** start **

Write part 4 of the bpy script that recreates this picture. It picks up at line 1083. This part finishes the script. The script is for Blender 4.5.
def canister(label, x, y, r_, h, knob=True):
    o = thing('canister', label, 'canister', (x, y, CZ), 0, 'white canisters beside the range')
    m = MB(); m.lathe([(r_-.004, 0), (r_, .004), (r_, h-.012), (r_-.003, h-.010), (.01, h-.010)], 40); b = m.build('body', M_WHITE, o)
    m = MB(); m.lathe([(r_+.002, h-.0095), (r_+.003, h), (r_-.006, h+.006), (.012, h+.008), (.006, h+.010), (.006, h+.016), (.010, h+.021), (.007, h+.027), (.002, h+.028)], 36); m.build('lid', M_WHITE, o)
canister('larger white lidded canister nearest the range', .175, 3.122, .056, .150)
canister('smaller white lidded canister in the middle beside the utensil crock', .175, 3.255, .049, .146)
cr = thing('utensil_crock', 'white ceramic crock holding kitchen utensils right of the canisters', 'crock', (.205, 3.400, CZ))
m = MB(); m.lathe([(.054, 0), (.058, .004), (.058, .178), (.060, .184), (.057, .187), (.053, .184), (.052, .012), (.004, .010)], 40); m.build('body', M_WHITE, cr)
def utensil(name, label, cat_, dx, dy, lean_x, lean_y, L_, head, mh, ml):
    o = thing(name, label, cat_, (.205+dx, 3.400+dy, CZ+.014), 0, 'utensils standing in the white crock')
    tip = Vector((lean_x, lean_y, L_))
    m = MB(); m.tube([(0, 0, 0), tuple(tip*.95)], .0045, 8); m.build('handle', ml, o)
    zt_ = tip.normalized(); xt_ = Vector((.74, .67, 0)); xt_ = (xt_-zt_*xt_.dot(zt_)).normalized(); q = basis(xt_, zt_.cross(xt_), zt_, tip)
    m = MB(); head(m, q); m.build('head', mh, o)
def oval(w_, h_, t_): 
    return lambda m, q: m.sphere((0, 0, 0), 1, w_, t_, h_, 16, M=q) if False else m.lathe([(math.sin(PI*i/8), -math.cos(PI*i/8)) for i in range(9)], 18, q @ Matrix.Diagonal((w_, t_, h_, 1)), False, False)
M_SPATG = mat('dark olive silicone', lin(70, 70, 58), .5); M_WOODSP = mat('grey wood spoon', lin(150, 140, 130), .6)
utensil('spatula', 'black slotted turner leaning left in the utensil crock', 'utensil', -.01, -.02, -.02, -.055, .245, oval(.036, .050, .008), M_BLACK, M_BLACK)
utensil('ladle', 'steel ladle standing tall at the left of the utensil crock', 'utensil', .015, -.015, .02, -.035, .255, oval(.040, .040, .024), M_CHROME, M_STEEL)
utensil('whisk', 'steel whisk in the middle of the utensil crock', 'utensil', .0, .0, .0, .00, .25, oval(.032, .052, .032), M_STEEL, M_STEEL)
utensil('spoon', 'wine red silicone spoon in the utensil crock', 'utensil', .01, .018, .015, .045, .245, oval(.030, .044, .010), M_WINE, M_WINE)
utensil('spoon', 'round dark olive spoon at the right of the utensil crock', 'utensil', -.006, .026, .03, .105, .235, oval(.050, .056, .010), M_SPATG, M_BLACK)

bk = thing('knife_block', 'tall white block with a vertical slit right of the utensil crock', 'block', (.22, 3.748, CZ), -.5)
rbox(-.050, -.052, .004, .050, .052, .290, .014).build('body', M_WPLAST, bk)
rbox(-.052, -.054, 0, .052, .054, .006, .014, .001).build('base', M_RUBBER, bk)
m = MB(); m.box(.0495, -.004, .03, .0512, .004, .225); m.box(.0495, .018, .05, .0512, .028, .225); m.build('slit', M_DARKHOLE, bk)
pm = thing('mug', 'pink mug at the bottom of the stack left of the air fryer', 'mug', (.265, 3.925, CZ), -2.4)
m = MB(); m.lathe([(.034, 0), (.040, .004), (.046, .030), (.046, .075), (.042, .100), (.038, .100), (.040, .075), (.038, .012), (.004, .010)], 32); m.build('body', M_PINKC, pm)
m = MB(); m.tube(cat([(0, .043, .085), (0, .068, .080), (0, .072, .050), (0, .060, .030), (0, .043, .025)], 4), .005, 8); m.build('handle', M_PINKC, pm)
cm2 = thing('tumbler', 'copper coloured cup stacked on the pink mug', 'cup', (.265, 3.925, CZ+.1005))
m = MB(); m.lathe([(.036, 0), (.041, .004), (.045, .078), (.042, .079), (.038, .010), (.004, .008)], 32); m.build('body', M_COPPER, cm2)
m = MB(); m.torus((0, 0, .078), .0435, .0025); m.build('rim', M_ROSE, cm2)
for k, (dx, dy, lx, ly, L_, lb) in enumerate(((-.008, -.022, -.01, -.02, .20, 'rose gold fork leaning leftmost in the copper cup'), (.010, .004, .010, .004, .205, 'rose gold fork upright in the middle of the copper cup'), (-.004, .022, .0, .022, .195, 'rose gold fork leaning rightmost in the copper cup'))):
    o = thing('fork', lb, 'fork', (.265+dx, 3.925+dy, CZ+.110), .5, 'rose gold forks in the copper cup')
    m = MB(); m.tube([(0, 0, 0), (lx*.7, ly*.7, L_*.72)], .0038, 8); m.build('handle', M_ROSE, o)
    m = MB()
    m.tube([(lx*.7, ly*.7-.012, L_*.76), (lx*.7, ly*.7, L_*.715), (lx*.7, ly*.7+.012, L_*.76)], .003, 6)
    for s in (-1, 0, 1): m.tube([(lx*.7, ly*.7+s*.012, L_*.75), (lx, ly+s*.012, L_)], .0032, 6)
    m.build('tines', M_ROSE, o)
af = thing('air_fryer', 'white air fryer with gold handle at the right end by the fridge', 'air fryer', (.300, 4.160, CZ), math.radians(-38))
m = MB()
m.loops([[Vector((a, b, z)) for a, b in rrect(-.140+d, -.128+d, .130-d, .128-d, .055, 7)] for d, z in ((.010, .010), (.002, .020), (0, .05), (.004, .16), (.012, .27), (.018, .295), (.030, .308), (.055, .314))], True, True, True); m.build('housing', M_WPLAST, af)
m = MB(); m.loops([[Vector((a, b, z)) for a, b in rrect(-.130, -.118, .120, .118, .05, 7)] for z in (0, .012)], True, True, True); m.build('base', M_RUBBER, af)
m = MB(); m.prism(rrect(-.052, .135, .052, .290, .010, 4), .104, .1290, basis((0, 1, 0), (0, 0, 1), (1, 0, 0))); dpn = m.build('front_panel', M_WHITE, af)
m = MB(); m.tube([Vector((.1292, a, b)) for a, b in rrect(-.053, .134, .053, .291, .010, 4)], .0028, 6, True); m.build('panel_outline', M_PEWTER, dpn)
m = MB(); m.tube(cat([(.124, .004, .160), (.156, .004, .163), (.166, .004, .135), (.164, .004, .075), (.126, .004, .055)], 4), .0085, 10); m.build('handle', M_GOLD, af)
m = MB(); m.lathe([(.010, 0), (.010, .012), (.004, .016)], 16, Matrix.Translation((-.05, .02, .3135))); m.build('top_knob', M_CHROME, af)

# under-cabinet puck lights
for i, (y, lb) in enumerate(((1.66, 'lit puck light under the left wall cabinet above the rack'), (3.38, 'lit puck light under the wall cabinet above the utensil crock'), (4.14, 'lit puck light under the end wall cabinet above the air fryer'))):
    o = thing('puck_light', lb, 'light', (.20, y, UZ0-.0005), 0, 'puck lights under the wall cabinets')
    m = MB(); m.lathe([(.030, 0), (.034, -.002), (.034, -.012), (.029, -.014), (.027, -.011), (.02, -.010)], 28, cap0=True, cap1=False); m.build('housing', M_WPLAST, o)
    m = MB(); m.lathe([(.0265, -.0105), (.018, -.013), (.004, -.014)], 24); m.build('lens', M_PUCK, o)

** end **

→ Written instruction
Return the whole listing exactly.

→ Finished answer
Write part 4 of the bpy script that recreates this picture. It picks up at line 1083. This part finishes the script. The script is for Blender 4.5.
def canister(label, x, y, r_, h, knob=True):
    o = thing('canister', label, 'canister', (x, y, CZ), 0, 'white canisters beside the range')
    m = MB(); m.lathe([(r_-.004, 0), (r_, .004), (r_, h-.012), (r_-.003, h-.010), (.01, h-.010)], 40); b = m.build('body', M_WHITE, o)
    m = MB(); m.lathe([(r_+.002, h-.0095), (r_+.003, h), (r_-.006, h+.006), (.012, h+.008), (.006, h+.010), (.006, h+.016), (.010, h+.021), (.007, h+.027), (.002, h+.028)], 36); m.build('lid', M_WHITE, o)
canister('larger white lidded canister nearest the range', .175, 3.122, .056, .150)
canister('smaller white lidded canister in the middle beside the utensil crock', .175, 3.255, .049, .146)
cr = thing('utensil_crock', 'white ceramic crock holding kitchen utensils right of the canisters', 'crock', (.205, 3.400, CZ))
m = MB(); m.lathe([(.054, 0), (.058, .004), (.058, .178), (.060, .184), (.057, .187), (.053, .184), (.052, .012), (.004, .010)], 40); m.build('body', M_WHITE, cr)
def utensil(name, label, cat_, dx, dy, lean_x, lean_y, L_, head, mh, ml):
    o = thing(name, label, cat_, (.205+dx, 3.400+dy, CZ+.014), 0, 'utensils standing in the white crock')
    tip = Vector((lean_x, lean_y, L_))
    m = MB(); m.tube([(0, 0, 0), tuple(tip*.95)], .0045, 8); m.build('handle', ml, o)
    zt_ = tip.normalized(); xt_ = Vector((.74, .67, 0)); xt_ = (xt_-zt_*xt_.dot(zt_)).normalized(); q = basis(xt_, zt_.cross(xt_), zt_, tip)
    m = MB(); head(m, q); m.build('head', mh, o)
def oval(w_, h_, t_): 
    return lambda m, q: m.sphere((0, 0, 0), 1, w_, t_, h_, 16, M=q) if False else m.lathe([(math.sin(PI*i/8), -math.cos(PI*i/8)) for i in range(9)], 18, q @ Matrix.Diagonal((w_, t_, h_, 1)), False, False)
M_SPATG = mat('dark olive silicone', lin(70, 70, 58), .5); M_WOODSP = mat('grey wood spoon', lin(150, 140, 130), .6)
utensil('spatula', 'black slotted turner leaning left in the utensil crock', 'utensil', -.01, -.02, -.02, -.055, .245, oval(.036, .050, .008), M_BLACK, M_BLACK)
utensil('ladle', 'steel ladle standing tall at the left of the utensil crock', 'utensil', .015, -.015, .02, -.035, .255, oval(.040, .040, .024), M_CHROME, M_STEEL)
utensil('whisk', 'steel whisk in the middle of the utensil crock', 'utensil', .0, .0, .0, .00, .25, oval(.032, .052, .032), M_STEEL, M_STEEL)
utensil('spoon', 'wine red silicone spoon in the utensil crock', 'utensil', .01, .018, .015, .045, .245, oval(.030, .044, .010), M_WINE, M_WINE)
utensil('spoon', 'round dark olive spoon at the right of the utensil crock', 'utensil', -.006, .026, .03, .105, .235, oval(.050, .056, .010), M_SPATG, M_BLACK)

bk = thing('knife_block', 'tall white block with a vertical slit right of the utensil crock', 'block', (.22, 3.748, CZ), -.5)
rbox(-.050, -.052, .004, .050, .052, .290, .014).build('body', M_WPLAST, bk)
rbox(-.052, -.054, 0, .052, .054, .006, .014, .001).build('base', M_RUBBER, bk)
m = MB(); m.box(.0495, -.004, .03, .0512, .004, .225); m.box(.0495, .018, .05, .0512, .028, .225); m.build('slit', M_DARKHOLE, bk)
pm = thing('mug', 'pink mug at the bottom of the stack left of the air fryer', 'mug', (.265, 3.925, CZ), -2.4)
m = MB(); m.lathe([(.034, 0), (.040, .004), (.046, .030), (.046, .075), (.042, .100), (.038, .100), (.040, .075), (.038, .012), (.004, .010)], 32); m.build('body', M_PINKC, pm)
m = MB(); m.tube(cat([(0, .043, .085), (0, .068, .080), (0, .072, .050), (0, .060, .030), (0, .043, .025)], 4), .005, 8); m.build('handle', M_PINKC, pm)
cm2 = thing('tumbler', 'copper coloured cup stacked on the pink mug', 'cup', (.265, 3.925, CZ+.1005))
m = MB(); m.lathe([(.036, 0), (.041, .004), (.045, .078), (.042, .079), (.038, .010), (.004, .008)], 32); m.build('body', M_COPPER, cm2)
m = MB(); m.torus((0, 0, .078), .0435, .0025); m.build('rim', M_ROSE, cm2)
for k, (dx, dy, lx, ly, L_, lb) in enumerate(((-.008, -.022, -.01, -.02, .20, 'rose gold fork leaning leftmost in the copper cup'), (.010, .004, .010, .004, .205, 'rose gold fork upright in the middle of the copper cup'), (-.004, .022, .0, .022, .195, 'rose gold fork leaning rightmost in the copper cup'))):
    o = thing('fork', lb, 'fork', (.265+dx, 3.925+dy, CZ+.110), .5, 'rose gold forks in the copper cup')
    m = MB(); m.tube([(0, 0, 0), (lx*.7, ly*.7, L_*.72)], .0038, 8); m.build('handle', M_ROSE, o)
    m = MB()
    m.tube([(lx*.7, ly*.7-.012, L_*.76), (lx*.7, ly*.7, L_*.715), (lx*.7, ly*.7+.012, L_*.76)], .003, 6)
    for s in (-1, 0, 1): m.tube([(lx*.7, ly*.7+s*.012, L_*.75), (lx, ly+s*.012, L_)], .0032, 6)
    m.build('tines', M_ROSE, o)
af = thing('air_fryer', 'white air fryer with gold handle at the right end by the fridge', 'air fryer', (.300, 4.160, CZ), math.radians(-38))
m = MB()
m.loops([[Vector((a, b, z)) for a, b in rrect(-.140+d, -.128+d, .130-d, .128-d, .055, 7)] for d, z in ((.010, .010), (.002, .020), (0, .05), (.004, .16), (.012, .27), (.018, .295), (.030, .308), (.055, .314))], True, True, True); m.build('housing', M_WPLAST, af)
m = MB(); m.loops([[Vector((a, b, z)) for a, b in rrect(-.130, -.118, .120, .118, .05, 7)] for z in (0, .012)], True, True, True); m.build('base', M_RUBBER, af)
m = MB(); m.prism(rrect(-.052, .135, .052, .290, .010, 4), .104, .1290, basis((0, 1, 0), (0, 0, 1), (1, 0, 0))); dpn = m.build('front_panel', M_WHITE, af)
m = MB(); m.tube([Vector((.1292, a, b)) for a, b in rrect(-.053, .134, .053, .291, .010, 4)], .0028, 6, True); m.build('panel_outline', M_PEWTER, dpn)
m = MB(); m.tube(cat([(.124, .004, .160), (.156, .004, .163), (.166, .004, .135), (.164, .004, .075), (.126, .004, .055)], 4), .0085, 10); m.build('handle', M_GOLD, af)
m = MB(); m.lathe([(.010, 0), (.010, .012), (.004, .016)], 16, Matrix.Translation((-.05, .02, .3135))); m.build('top_knob', M_CHROME, af)

# under-cabinet puck lights
for i, (y, lb) in enumerate(((1.66, 'lit puck light under the left wall cabinet above the rack'), (3.38, 'lit puck light under the wall cabinet above the utensil crock'), (4.14, 'lit puck light under the end wall cabinet above the air fryer'))):
    o = thing('puck_light', lb, 'light', (.20, y, UZ0-.0005), 0, 'puck lights under the wall cabinets')
    m = MB(); m.lathe([(.030, 0), (.034, -.002), (.034, -.012), (.029, -.014), (.027, -.011), (.02, -.010)], 28, cap0=True, cap1=False); m.build('housing', M_WPLAST, o)
    m = MB(); m.lathe([(.0265, -.0105), (.018, -.013), (.004, -.014)], 24); m.build('lens', M_PUCK, o)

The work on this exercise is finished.